What is expected:
Reproduce the lines from the one bearing "0.035).build('long_wall', NAVY, of)" through the one bearing "OF = Frame(*RF.world(q1, oy, 0)[:2], 0.9691, 0.2469)", inclusive. Copy them exactly; include no other line.

** begin Data provided **

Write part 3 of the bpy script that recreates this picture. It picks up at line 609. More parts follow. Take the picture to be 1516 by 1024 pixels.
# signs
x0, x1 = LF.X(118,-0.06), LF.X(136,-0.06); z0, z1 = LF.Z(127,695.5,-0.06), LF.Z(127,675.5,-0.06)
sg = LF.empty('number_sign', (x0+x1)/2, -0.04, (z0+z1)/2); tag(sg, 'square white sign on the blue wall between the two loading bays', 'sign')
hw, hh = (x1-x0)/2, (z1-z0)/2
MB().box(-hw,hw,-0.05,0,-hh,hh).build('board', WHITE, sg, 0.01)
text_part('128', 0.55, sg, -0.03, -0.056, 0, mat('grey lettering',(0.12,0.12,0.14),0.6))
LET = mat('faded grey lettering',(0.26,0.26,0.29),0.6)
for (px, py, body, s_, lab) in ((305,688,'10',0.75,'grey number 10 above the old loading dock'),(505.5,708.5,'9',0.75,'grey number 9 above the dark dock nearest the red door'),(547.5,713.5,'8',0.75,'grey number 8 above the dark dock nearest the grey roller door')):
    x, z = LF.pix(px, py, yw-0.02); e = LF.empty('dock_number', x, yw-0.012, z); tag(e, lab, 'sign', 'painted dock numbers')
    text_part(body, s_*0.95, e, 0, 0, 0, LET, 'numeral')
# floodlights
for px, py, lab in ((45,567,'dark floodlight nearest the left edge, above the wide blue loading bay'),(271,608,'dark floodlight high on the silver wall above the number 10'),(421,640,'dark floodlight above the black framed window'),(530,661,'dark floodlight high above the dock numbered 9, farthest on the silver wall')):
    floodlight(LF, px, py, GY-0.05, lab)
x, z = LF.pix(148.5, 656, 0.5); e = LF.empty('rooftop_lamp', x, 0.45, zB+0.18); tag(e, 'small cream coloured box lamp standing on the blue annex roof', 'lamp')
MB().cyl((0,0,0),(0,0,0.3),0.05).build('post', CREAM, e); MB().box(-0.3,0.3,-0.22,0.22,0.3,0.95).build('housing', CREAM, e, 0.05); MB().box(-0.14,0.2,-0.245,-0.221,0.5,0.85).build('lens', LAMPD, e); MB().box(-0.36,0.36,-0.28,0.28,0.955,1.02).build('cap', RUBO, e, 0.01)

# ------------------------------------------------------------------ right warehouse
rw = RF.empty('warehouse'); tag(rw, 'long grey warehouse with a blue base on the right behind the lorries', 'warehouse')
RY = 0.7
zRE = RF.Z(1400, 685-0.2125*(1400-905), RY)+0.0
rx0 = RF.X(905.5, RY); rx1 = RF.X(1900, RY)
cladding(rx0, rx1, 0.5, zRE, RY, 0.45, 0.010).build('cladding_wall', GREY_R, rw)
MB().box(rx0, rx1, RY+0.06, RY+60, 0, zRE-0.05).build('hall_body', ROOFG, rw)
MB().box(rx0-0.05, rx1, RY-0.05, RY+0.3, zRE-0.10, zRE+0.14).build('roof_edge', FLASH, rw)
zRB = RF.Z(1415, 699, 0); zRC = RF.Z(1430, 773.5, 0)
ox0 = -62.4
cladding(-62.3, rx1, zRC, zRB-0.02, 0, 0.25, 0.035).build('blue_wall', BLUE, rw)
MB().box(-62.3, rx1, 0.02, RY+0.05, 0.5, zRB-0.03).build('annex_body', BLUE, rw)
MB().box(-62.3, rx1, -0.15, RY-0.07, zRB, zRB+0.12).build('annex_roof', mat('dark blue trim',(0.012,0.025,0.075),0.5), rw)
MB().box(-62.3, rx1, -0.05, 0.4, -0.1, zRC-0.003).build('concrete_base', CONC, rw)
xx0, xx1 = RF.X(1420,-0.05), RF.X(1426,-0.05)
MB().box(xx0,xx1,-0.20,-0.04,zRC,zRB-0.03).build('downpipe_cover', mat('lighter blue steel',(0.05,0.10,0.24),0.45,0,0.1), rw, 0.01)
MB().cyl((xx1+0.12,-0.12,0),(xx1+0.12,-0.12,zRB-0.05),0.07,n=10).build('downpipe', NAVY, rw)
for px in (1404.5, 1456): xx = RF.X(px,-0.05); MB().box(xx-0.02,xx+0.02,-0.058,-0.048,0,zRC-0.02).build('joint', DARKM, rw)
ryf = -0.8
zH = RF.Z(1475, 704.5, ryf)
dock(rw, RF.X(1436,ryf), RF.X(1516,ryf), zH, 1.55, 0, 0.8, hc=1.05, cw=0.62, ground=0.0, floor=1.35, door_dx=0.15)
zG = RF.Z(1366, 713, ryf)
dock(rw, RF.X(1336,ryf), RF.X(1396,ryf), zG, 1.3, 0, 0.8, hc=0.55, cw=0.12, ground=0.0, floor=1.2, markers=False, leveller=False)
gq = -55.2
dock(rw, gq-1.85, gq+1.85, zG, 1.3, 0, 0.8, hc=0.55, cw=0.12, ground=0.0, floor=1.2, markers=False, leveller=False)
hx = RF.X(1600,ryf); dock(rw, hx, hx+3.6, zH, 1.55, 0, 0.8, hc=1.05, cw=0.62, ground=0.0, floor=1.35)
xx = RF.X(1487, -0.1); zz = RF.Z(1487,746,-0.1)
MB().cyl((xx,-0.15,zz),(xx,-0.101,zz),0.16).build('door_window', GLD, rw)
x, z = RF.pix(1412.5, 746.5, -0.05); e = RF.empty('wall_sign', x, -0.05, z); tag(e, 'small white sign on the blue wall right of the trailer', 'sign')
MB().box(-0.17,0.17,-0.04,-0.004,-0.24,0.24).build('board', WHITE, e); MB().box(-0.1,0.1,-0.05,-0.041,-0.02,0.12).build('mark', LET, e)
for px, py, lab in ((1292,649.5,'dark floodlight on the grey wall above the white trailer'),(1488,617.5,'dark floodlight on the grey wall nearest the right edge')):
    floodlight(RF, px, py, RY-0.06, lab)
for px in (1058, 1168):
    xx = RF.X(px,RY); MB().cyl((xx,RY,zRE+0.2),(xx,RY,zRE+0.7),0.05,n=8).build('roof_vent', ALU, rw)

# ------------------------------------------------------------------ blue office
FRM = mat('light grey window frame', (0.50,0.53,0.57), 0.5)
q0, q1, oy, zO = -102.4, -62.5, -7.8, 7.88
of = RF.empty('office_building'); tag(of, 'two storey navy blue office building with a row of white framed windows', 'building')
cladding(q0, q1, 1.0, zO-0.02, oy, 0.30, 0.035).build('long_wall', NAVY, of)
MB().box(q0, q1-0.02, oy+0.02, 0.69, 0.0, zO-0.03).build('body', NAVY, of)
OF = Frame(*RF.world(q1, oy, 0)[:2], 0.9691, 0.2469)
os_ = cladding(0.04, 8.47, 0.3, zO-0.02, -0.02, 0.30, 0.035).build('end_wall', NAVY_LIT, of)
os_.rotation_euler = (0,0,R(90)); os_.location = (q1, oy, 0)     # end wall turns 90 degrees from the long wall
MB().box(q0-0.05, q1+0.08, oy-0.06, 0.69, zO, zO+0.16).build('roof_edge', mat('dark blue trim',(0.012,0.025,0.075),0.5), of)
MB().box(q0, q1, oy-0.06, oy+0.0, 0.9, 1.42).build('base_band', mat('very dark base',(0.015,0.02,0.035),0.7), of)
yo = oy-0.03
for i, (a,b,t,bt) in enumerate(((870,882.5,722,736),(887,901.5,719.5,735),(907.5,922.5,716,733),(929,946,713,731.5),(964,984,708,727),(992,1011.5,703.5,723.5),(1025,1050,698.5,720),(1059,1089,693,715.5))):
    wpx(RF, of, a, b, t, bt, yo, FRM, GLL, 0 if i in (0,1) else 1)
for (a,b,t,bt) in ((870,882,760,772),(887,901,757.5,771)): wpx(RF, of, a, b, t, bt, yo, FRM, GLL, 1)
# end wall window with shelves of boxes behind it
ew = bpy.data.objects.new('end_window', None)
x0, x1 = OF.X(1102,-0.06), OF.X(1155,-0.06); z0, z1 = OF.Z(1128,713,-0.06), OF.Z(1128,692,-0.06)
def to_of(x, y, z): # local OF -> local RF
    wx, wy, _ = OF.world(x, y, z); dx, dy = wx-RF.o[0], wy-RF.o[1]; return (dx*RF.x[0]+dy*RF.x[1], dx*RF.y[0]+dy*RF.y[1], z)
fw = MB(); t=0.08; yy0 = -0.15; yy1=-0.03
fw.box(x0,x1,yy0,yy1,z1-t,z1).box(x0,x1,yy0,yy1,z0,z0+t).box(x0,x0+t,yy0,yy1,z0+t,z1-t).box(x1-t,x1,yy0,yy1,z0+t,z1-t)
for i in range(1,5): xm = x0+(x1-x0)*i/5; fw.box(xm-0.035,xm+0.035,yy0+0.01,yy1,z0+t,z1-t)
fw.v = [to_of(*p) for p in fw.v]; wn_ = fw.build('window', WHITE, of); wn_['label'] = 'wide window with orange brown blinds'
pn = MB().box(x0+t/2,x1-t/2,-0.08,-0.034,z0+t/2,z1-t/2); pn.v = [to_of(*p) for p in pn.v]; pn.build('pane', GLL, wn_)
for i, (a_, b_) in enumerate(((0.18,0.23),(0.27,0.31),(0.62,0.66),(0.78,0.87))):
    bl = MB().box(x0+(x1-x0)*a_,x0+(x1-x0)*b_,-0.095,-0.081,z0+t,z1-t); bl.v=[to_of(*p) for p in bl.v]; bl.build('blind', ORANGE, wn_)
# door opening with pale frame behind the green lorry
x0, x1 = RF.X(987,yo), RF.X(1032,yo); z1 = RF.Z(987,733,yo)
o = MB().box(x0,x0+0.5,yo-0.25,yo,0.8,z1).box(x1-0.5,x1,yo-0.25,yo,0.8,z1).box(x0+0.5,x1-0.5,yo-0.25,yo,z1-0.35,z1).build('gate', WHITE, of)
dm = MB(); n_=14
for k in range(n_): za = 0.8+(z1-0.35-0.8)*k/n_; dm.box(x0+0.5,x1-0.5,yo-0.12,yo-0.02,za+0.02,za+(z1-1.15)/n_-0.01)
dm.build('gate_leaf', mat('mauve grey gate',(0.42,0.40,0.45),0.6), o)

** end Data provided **

Full solution:
cladding(q0, q1, 1.0, zO-0.02, oy, 0.30, 0.035).build('long_wall', NAVY, of)
MB().box(q0, q1-0.02, oy+0.02, 0.69, 0.0, zO-0.03).build('body', NAVY, of)
OF = Frame(*RF.world(q1, oy, 0)[:2], 0.9691, 0.2469)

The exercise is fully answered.